As teachers, so many of our exclusionary practices are ones we do not even recognize. Practices we have known and loved our whole lives may have implications for students, simply because of cultural differences. Our favorite books may actually send exclusionary messages to the children that we teach. Culturally relevant curriculum asks us to know and care who our students are as whole people. It asks us to use texts that reflect stories, histories, and characters that our students will be able to relate to. Finally, it asks us to be reflective about our own practices and the cultural assumptions and messages embedded within them.

So what are some general culturally responsive practices to begin with?
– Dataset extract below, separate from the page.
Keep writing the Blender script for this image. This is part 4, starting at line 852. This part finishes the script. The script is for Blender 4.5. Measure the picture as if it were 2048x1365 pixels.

Try some of these:

  • Greet each and every student with a warm welcome and genuine interest in their wellbeing every day.
  • Run class meeting times by student interests.
  • Institute a reflective process that allows students to write or otherwise express whatever emotions or events they may be grappling with.
  • Communication of high expectations: Send consistent messages, based upon the genuine respect for students and belief in their capabilities, that students will succeed.
  • Active teaching methods: Design instruction to promote student engagement by requiring that students play an active role in crafting curriculum and developing learning activities.
  • Teacher as a facilitator: Within an active teaching environment, see your role as a teacher as a guide, mediator, and knowledgeable consultant in addition to being the instructor.
  • Positive perspectives on parents and families of culturally and linguistically diverse students: Have ongoing participation in dialogue with students, parents, and community members on issues important to them, along with the inclusion of these individuals and issues in classroom curriculum and activities.
  • Cultural sensitivity: To maximize learning opportunities, gain knowledge of the cultures represented in their classrooms and translate this knowledge into instructional practice.
  • Re-shape the curriculum so that it is culturally responsive to the background of students.
  • Culturally mediated instruction: Use culturally-mediated cognition and culturally-appropriate social situations for learning; use culturally-valued knowledge in curriculum content.
  • Student-controlled classroom discourse: Students are given the opportunity to control some portion of the lesson, providing teachers with insight into the ways that speech and negotiation are used in the home and community.
  • Small Group Instruction: Organize instruction around low-pressure, student-controlled learning groups which can assist in the development of academic language.